Only lines with the word "pixels" are needed; collect each of them from the listing below.

>> BEGIN ROWS

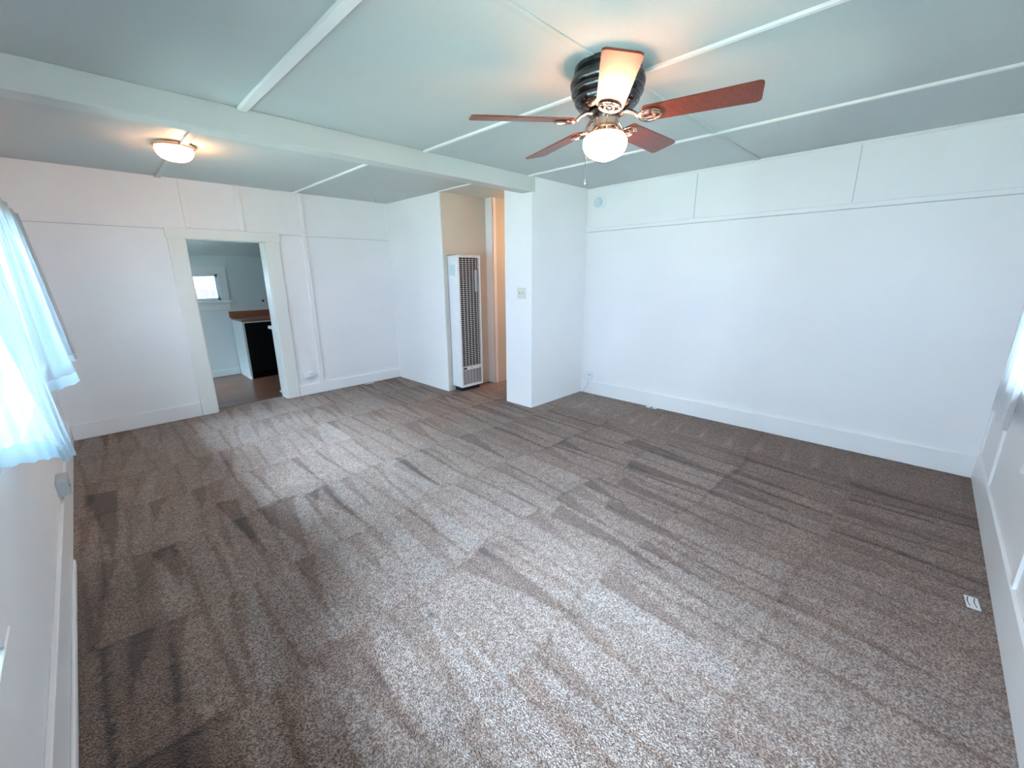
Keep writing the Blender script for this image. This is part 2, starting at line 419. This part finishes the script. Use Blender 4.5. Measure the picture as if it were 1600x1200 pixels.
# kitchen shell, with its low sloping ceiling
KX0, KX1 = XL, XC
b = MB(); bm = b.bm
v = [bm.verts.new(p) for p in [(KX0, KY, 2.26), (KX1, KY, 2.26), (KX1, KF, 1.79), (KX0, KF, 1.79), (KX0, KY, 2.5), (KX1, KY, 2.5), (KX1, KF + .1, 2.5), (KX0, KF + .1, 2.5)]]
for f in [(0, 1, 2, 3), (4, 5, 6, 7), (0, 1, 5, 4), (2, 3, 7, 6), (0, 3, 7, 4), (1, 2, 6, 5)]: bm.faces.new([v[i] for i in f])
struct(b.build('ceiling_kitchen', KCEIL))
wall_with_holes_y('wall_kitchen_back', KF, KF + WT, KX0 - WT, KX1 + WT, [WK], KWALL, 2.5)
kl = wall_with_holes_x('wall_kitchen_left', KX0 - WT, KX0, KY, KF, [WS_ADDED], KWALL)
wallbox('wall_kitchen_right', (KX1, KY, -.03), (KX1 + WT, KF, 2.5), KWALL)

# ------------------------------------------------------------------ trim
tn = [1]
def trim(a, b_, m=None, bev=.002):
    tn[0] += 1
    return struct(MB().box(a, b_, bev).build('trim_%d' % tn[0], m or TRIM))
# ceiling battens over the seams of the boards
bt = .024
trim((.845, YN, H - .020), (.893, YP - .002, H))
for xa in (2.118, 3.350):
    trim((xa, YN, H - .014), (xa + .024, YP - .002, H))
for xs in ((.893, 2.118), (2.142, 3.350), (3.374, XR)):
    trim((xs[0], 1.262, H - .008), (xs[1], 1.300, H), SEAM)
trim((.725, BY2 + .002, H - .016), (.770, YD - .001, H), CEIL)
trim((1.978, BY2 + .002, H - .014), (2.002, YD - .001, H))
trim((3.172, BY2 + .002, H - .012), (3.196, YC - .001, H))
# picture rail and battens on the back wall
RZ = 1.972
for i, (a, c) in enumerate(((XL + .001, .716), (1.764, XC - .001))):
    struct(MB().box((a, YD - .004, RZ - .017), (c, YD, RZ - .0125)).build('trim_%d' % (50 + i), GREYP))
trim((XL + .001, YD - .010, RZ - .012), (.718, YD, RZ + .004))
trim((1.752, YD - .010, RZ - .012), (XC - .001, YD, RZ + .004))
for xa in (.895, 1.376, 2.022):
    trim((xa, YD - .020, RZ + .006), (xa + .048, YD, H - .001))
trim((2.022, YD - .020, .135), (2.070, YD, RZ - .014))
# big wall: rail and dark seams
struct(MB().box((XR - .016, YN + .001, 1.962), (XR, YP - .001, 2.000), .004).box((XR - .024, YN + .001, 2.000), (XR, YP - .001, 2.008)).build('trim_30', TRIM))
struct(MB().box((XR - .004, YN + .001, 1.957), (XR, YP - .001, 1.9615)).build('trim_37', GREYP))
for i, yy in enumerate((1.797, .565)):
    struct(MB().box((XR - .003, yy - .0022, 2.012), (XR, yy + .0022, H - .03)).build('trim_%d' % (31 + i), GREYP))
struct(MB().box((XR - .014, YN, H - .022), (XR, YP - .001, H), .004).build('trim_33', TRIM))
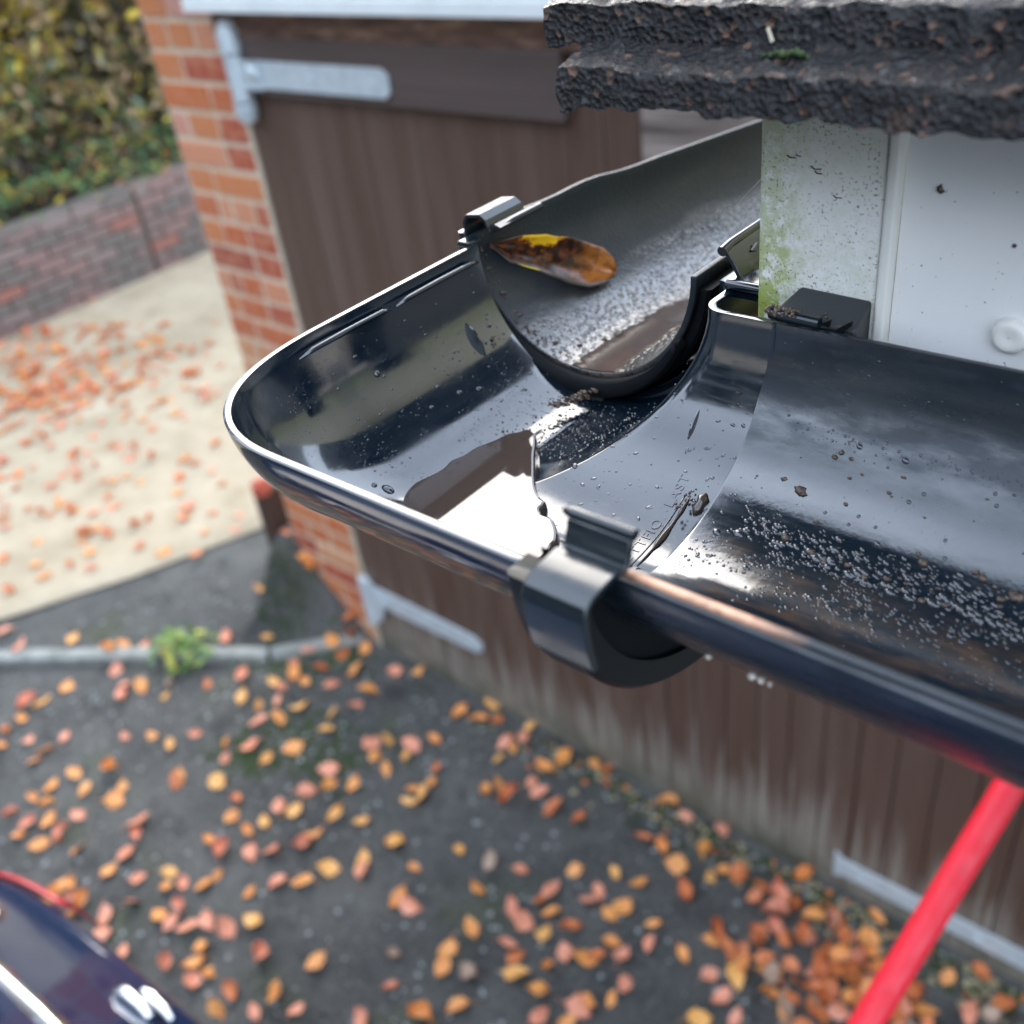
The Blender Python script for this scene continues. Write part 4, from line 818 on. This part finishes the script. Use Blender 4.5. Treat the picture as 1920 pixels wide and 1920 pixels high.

>> END ROWS

TASK SOLUTION:
Keep writing the Blender script for this image. This is part 2, starting at line 419. This part finishes the script. Use Blender 4.5. Measure the picture as if it were 1600x1200 pixels.
The Blender Python script for this scene continues. Write part 4, from line 818 on. This part finishes the script. Use Blender 4.5. Treat the picture as 1920 pixels wide and 1920 pixels high.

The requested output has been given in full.